I’d go further and say the suffering that happened is only important in that it made the demon core popular and well-known, but the memes would still work if it somehow became well-known without the death and suffering because no accident happened.
But on the surface level of it, it's a scientist doing something knowingly incredibly dangerous and dumb for no particularly justifiable reason.
We've all felt a bit like that at some point. We just probably didn't have a core and a screwdriver.
So I get it, it was a demonstration of how to perform an experiment. But I can't understand how the screwdriver makes any sense at all. What's being measured? What does success and failure look like? What does the experiment produce, what data in what format?
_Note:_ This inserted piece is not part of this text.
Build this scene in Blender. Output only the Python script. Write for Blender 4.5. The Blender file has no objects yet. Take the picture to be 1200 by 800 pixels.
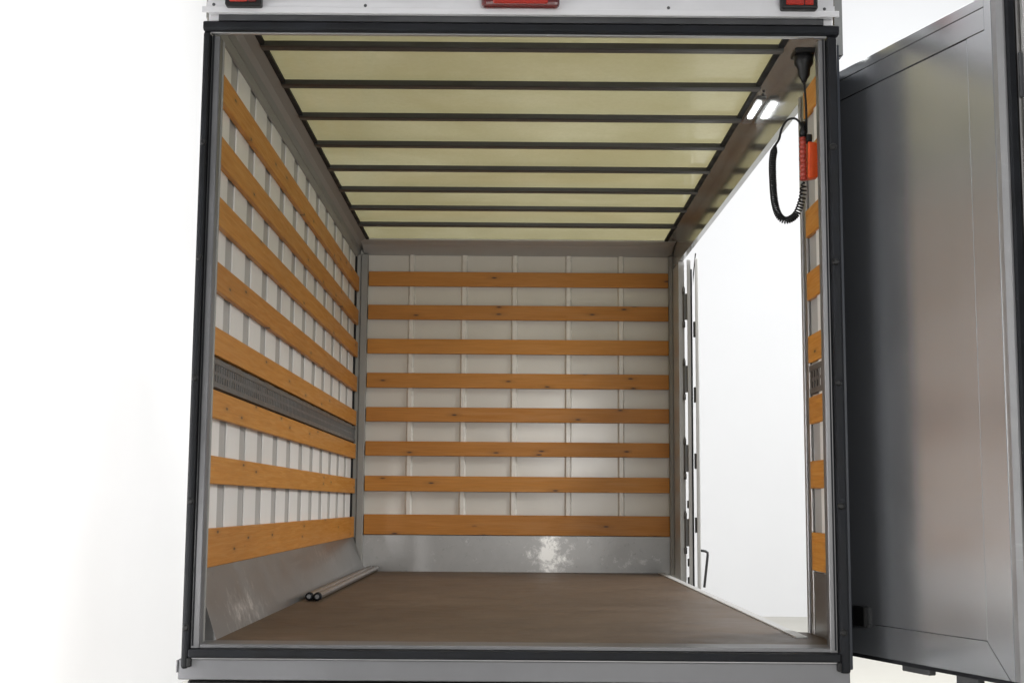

Because in my head, a proper experiment has data collection and precise measurements. Somebody's working on a data table that says "At position X, we measured value Y". But randomly wiggling stuff around with a screwdriver, I can't see how one can do anything of the sort. And I figure at this level, "more coverage = more radiation" is kind of a trivial point that doesn't really need to be demonstrated.
Between that accident and the year 2000 there were about 60 criticality accidents causing about 20 fatalities
https://www.nrc.gov/docs/ml0037/ML003731912.pdf
After a software project failure that overturned my life I got interested in the quality movement, Deming, Toyota Production System and all that. I was also interested in nuclear energy, actually opposed to it at that time, an opinion I have changed.
Before the Fukushima accident I became aware that Japan was leading the world in nuclear accidents, especially this criticality incident
https://world-nuclear.org/information-library/safety-and-sec...
as well as the comedy of errors at
https://en.wikipedia.org/wiki/Monju_Nuclear_Power_Plant
which I could summarize as "makes Superphenix look like a huge success"
Causes floated for that were that (1) Japan was more aggressive at developing nuclear technology post-1990 more than any country other than Russia (who is making the FBR look easy today) and (2) the attitudes and methods that served Japan well in cars and semiconductors served them terribly in the nuclear business. Workgroups in a Japanese factory, for instance, are expected to modify their techniques and tools to improve production but takes detailed modelling and strict following of rules to avoid criticality accidents.
Demon Core meme came from KanColle(2013) communities in Futaba, and permeated to nicovideo.jp as well as to Twitter. That's why it is predominantly image based with few GIFs inbetween, why it is Demon Core and Demon Core only, and why there are few comical non-girl versions created years after inception.
I'd guess overlap between outspoken (ex-)Futaba users AND HN readers(hops_max=3) OR knowyourmeme users is exactly 1.0f, and this won't ever go on record anywhere unless someone say it somewhere, so here you go.